* Your task:
Extract every line of the material that holds the string "from".

* Data shown:

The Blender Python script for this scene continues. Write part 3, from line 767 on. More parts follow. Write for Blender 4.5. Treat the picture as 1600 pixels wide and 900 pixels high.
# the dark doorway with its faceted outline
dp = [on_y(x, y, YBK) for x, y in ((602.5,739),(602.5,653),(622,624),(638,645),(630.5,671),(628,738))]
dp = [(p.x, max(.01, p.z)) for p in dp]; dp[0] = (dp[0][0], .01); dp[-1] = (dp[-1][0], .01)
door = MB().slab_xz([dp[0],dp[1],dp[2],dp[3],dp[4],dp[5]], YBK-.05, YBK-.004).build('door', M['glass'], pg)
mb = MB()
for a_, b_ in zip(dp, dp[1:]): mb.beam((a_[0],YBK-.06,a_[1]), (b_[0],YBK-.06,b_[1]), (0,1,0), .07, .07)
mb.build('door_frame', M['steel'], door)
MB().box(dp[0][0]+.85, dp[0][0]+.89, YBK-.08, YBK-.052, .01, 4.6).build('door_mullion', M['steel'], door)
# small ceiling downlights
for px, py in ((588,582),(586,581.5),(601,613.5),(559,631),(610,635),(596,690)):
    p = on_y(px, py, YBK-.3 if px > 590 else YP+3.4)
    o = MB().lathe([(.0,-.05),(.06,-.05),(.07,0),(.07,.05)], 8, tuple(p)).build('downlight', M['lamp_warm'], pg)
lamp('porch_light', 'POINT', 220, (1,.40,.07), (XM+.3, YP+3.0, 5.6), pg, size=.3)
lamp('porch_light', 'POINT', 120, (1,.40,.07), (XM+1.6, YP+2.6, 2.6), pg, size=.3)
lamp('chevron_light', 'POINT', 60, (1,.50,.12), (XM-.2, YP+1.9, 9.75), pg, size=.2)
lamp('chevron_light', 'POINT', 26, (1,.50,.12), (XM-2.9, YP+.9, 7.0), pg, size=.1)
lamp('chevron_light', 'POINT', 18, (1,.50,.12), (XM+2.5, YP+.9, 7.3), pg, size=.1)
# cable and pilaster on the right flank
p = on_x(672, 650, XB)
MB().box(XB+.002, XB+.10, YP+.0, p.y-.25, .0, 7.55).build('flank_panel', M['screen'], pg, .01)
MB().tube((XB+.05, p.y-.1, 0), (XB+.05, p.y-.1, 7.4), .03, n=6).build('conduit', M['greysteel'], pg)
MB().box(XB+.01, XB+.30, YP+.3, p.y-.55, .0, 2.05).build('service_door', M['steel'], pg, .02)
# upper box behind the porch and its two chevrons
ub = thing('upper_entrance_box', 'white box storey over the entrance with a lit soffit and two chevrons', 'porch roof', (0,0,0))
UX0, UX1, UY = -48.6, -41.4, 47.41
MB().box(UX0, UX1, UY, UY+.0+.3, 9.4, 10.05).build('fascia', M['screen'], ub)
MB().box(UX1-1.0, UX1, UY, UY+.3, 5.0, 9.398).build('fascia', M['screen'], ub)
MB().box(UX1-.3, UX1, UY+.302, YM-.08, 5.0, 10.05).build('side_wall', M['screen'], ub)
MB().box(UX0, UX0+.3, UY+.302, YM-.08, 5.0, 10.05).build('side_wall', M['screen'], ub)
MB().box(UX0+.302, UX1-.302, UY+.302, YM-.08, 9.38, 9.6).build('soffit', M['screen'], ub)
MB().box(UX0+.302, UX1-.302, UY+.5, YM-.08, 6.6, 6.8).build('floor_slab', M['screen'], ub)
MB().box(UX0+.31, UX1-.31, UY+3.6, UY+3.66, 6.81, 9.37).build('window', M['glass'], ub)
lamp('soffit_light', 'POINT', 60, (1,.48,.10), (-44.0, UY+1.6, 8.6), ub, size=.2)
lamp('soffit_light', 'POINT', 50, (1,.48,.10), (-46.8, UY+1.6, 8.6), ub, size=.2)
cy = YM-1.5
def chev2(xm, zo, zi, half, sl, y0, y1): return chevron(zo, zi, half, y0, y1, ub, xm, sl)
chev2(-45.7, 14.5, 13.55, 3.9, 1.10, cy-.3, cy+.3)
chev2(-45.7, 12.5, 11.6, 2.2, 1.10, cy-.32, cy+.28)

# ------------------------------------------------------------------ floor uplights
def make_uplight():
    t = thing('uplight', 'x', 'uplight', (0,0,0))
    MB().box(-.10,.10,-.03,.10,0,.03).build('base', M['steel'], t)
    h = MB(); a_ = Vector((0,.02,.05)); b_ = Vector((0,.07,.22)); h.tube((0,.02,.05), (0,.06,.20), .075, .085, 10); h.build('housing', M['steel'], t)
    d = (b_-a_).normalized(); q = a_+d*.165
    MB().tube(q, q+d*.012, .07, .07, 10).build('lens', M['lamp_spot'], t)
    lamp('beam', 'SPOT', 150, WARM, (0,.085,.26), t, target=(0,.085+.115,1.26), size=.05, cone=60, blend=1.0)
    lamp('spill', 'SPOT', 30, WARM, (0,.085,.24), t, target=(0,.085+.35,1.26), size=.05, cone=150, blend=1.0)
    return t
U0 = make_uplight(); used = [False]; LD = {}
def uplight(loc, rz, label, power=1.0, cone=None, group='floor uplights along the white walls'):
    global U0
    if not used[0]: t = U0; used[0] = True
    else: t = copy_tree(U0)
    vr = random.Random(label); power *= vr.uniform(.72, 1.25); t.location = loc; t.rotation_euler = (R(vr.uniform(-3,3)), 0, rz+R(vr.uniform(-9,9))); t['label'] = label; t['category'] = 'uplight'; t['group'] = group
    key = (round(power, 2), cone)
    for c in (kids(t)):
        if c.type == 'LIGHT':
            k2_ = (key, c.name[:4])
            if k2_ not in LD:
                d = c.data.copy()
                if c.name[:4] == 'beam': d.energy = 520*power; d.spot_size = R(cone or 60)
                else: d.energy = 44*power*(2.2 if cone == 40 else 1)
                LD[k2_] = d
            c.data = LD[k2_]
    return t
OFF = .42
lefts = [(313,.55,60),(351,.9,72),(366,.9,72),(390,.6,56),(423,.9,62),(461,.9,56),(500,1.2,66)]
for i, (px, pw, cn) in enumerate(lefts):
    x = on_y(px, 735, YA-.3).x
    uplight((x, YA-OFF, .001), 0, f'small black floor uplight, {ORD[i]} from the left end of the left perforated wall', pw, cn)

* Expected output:
The Blender Python script for this scene continues. Write part 3, from line 767 on. More parts follow. Write for Blender 4.5. Treat the picture as 1600 pixels wide and 900 pixels high.
    uplight((x, YA-OFF, .001), 0, f'small black floor uplight, {ORD[i]} from the left end of the left perforated wall', pw, cn)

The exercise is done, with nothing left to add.